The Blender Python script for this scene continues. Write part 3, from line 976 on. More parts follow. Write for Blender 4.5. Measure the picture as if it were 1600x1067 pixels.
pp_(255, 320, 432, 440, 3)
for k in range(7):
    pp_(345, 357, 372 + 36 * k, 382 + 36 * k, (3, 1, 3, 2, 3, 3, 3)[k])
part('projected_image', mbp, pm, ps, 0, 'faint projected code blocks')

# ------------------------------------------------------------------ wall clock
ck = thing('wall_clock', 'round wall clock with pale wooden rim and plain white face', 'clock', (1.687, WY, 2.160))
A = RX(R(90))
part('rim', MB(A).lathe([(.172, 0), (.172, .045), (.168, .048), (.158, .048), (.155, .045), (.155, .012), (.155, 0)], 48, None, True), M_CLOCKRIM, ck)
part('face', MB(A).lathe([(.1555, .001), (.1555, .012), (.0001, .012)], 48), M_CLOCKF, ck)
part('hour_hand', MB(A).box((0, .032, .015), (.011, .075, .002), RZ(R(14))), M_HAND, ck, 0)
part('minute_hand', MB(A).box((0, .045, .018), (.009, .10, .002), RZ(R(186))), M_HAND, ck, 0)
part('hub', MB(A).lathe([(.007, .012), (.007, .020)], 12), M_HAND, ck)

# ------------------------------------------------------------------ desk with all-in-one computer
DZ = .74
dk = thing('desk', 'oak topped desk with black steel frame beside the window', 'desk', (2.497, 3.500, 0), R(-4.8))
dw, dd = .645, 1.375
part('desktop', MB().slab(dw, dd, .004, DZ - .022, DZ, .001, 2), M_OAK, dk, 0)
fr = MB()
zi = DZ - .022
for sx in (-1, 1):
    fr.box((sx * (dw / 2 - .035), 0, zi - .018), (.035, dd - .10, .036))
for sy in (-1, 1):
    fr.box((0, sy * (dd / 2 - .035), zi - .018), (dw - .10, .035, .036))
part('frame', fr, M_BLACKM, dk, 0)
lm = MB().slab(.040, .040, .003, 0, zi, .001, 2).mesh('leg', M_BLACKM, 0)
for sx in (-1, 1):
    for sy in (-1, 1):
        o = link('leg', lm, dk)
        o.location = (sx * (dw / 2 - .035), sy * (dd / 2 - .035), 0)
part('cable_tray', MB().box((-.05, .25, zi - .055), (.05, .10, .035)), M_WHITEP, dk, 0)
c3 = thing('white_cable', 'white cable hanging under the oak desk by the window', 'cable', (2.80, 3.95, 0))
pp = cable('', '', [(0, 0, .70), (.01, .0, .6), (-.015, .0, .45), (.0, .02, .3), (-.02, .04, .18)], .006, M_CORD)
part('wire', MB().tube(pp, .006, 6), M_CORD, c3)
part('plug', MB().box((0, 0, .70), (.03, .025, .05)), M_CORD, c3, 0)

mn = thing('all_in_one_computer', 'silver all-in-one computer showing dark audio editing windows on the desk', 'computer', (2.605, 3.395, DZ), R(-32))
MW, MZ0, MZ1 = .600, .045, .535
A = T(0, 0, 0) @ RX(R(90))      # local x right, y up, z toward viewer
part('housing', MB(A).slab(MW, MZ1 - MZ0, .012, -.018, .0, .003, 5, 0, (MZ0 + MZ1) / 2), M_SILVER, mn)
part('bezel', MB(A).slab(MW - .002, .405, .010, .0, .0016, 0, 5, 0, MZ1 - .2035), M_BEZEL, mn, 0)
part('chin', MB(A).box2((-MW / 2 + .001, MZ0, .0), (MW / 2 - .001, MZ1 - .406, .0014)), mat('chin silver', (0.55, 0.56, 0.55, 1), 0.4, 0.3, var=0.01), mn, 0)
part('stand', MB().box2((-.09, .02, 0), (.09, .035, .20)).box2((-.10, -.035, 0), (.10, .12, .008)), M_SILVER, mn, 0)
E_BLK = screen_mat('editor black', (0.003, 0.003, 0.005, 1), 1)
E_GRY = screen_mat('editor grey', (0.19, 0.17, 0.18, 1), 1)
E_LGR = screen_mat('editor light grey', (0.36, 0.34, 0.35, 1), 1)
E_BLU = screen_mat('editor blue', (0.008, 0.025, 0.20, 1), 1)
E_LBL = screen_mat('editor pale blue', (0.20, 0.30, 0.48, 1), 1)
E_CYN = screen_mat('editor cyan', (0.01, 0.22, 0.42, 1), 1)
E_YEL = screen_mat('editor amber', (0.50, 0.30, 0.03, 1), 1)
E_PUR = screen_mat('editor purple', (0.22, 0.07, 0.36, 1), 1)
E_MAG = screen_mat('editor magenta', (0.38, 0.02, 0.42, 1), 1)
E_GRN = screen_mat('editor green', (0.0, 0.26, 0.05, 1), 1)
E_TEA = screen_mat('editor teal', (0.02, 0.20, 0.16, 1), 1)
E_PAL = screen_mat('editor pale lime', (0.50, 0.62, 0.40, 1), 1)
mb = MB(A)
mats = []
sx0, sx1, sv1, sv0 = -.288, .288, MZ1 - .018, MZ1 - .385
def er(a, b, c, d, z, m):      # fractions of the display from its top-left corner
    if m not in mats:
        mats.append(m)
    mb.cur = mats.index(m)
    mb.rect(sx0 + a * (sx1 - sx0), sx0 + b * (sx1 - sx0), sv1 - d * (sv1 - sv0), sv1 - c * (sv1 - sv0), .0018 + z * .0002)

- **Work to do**
Please output the entire listing exactly as it stands.

- **Final result**
The Blender Python script for this scene continues. Write part 3, from line 976 on. More parts follow. Write for Blender 4.5. Measure the picture as if it were 1600x1067 pixels.
pp_(255, 320, 432, 440, 3)
for k in range(7):
    pp_(345, 357, 372 + 36 * k, 382 + 36 * k, (3, 1, 3, 2, 3, 3, 3)[k])
part('projected_image', mbp, pm, ps, 0, 'faint projected code blocks')

# ------------------------------------------------------------------ wall clock
ck = thing('wall_clock', 'round wall clock with pale wooden rim and plain white face', 'clock', (1.687, WY, 2.160))
A = RX(R(90))
part('rim', MB(A).lathe([(.172, 0), (.172, .045), (.168, .048), (.158, .048), (.155, .045), (.155, .012), (.155, 0)], 48, None, True), M_CLOCKRIM, ck)
part('face', MB(A).lathe([(.1555, .001), (.1555, .012), (.0001, .012)], 48), M_CLOCKF, ck)
part('hour_hand', MB(A).box((0, .032, .015), (.011, .075, .002), RZ(R(14))), M_HAND, ck, 0)
part('minute_hand', MB(A).box((0, .045, .018), (.009, .10, .002), RZ(R(186))), M_HAND, ck, 0)
part('hub', MB(A).lathe([(.007, .012), (.007, .020)], 12), M_HAND, ck)

# ------------------------------------------------------------------ desk with all-in-one computer
DZ = .74
dk = thing('desk', 'oak topped desk with black steel frame beside the window', 'desk', (2.497, 3.500, 0), R(-4.8))
dw, dd = .645, 1.375
part('desktop', MB().slab(dw, dd, .004, DZ - .022, DZ, .001, 2), M_OAK, dk, 0)
fr = MB()
zi = DZ - .022
for sx in (-1, 1):
    fr.box((sx * (dw / 2 - .035), 0, zi - .018), (.035, dd - .10, .036))
for sy in (-1, 1):
    fr.box((0, sy * (dd / 2 - .035), zi - .018), (dw - .10, .035, .036))
part('frame', fr, M_BLACKM, dk, 0)
lm = MB().slab(.040, .040, .003, 0, zi, .001, 2).mesh('leg', M_BLACKM, 0)
for sx in (-1, 1):
    for sy in (-1, 1):
        o = link('leg', lm, dk)
        o.location = (sx * (dw / 2 - .035), sy * (dd / 2 - .035), 0)
part('cable_tray', MB().box((-.05, .25, zi - .055), (.05, .10, .035)), M_WHITEP, dk, 0)
c3 = thing('white_cable', 'white cable hanging under the oak desk by the window', 'cable', (2.80, 3.95, 0))
pp = cable('', '', [(0, 0, .70), (.01, .0, .6), (-.015, .0, .45), (.0, .02, .3), (-.02, .04, .18)], .006, M_CORD)
part('wire', MB().tube(pp, .006, 6), M_CORD, c3)
part('plug', MB().box((0, 0, .70), (.03, .025, .05)), M_CORD, c3, 0)

mn = thing('all_in_one_computer', 'silver all-in-one computer showing dark audio editing windows on the desk', 'computer', (2.605, 3.395, DZ), R(-32))
MW, MZ0, MZ1 = .600, .045, .535
A = T(0, 0, 0) @ RX(R(90))      # local x right, y up, z toward viewer
part('housing', MB(A).slab(MW, MZ1 - MZ0, .012, -.018, .0, .003, 5, 0, (MZ0 + MZ1) / 2), M_SILVER, mn)
part('bezel', MB(A).slab(MW - .002, .405, .010, .0, .0016, 0, 5, 0, MZ1 - .2035), M_BEZEL, mn, 0)
part('chin', MB(A).box2((-MW / 2 + .001, MZ0, .0), (MW / 2 - .001, MZ1 - .406, .0014)), mat('chin silver', (0.55, 0.56, 0.55, 1), 0.4, 0.3, var=0.01), mn, 0)
part('stand', MB().box2((-.09, .02, 0), (.09, .035, .20)).box2((-.10, -.035, 0), (.10, .12, .008)), M_SILVER, mn, 0)
E_BLK = screen_mat('editor black', (0.003, 0.003, 0.005, 1), 1)
E_GRY = screen_mat('editor grey', (0.19, 0.17, 0.18, 1), 1)
E_LGR = screen_mat('editor light grey', (0.36, 0.34, 0.35, 1), 1)
E_BLU = screen_mat('editor blue', (0.008, 0.025, 0.20, 1), 1)
E_LBL = screen_mat('editor pale blue', (0.20, 0.30, 0.48, 1), 1)
E_CYN = screen_mat('editor cyan', (0.01, 0.22, 0.42, 1), 1)
E_YEL = screen_mat('editor amber', (0.50, 0.30, 0.03, 1), 1)
E_PUR = screen_mat('editor purple', (0.22, 0.07, 0.36, 1), 1)
E_MAG = screen_mat('editor magenta', (0.38, 0.02, 0.42, 1), 1)
E_GRN = screen_mat('editor green', (0.0, 0.26, 0.05, 1), 1)
E_TEA = screen_mat('editor teal', (0.02, 0.20, 0.16, 1), 1)
E_PAL = screen_mat('editor pale lime', (0.50, 0.62, 0.40, 1), 1)
mb = MB(A)
mats = []
sx0, sx1, sv1, sv0 = -.288, .288, MZ1 - .018, MZ1 - .385
def er(a, b, c, d, z, m):      # fractions of the display from its top-left corner
    if m not in mats:
        mats.append(m)
    mb.cur = mats.index(m)
    mb.rect(sx0 + a * (sx1 - sx0), sx0 + b * (sx1 - sx0), sv1 - d * (sv1 - sv0), sv1 - c * (sv1 - sv0), .0018 + z * .0002)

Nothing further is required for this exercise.